2024年11月22日(金)

ルポ・少年院の子どもたち

2012年7月20日

 なぜ、少年院でライフセービングなのか? その意図は浜辺の安全に配慮し、命を守り、命を救うことに力を尽くす活動や、ライフセーバーの心身を育む生命教育が、彼らの再犯を防ぐことや、非行の抑制に繋がるのではないかと考えたからである。

 講師に招聘された彼らもまた様々な葛藤を繰り返しながら、伝えるべきは命の大切さであり、「限りある命、だからこそ命を大切にしてほしい」「たった一度の人生は、与えられたものとして、より豊かに生きるよう努めてほしい」という根源的な願いを込めて当日を迎えた。

 「どうしたらお兄さんにようになれるのですか」「ぼくにも資格が取れますか?」

 心肺蘇生法(CPR)の講習中、少年たちから傍で指導する学生たちに質問が飛んだ。過ちを犯した手であっても、学ぶことによって、人を救う手に変えられるということが伝わったと講師の誰もが感じたに違いない。生命の大切さを伝える側と学ぶ側。時間の経過と共に水府学院の体育館は真剣さと熱気が支配する空間へと変わった。今年度も12月に開催されることが決まっている。

外部の人たちの理解の目

 少年たちに必要なことは社会との正しい繋がりであり、少年院という閉ざされた感のある施設には、外部の人たちが理解の目を持って接することが必要だろうと思われる。

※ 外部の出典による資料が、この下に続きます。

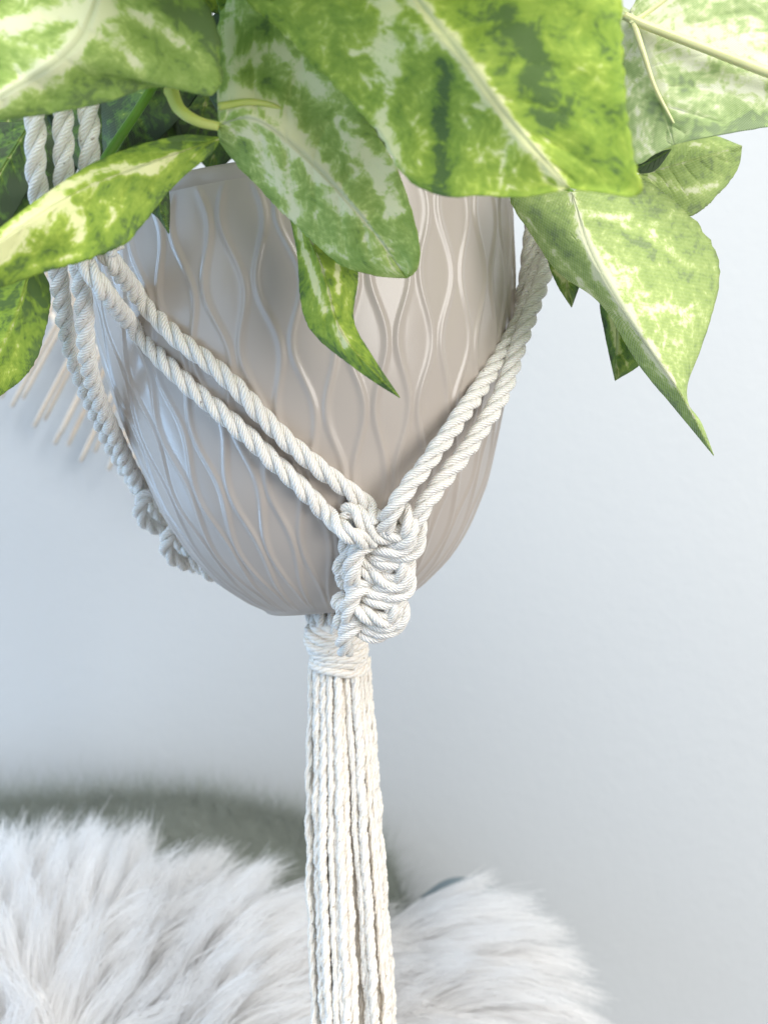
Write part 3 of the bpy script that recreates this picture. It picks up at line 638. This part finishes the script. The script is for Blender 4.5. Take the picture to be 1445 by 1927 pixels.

 そのためにも茨城県で行われている、水戸生涯学習センターと水府学院のような取り組みが、他の地域にも広がるべきではないだろうか。それが矯正施設と地域社会が深く繋がることになり、ひいては少年たちの社会復帰を促すことに繋がるのではないだろうか。

 本稿の取材にあたって、水府学院と水戸生涯学習センターの職員の方々には多大なるご協力をいただきました。深く感謝しております。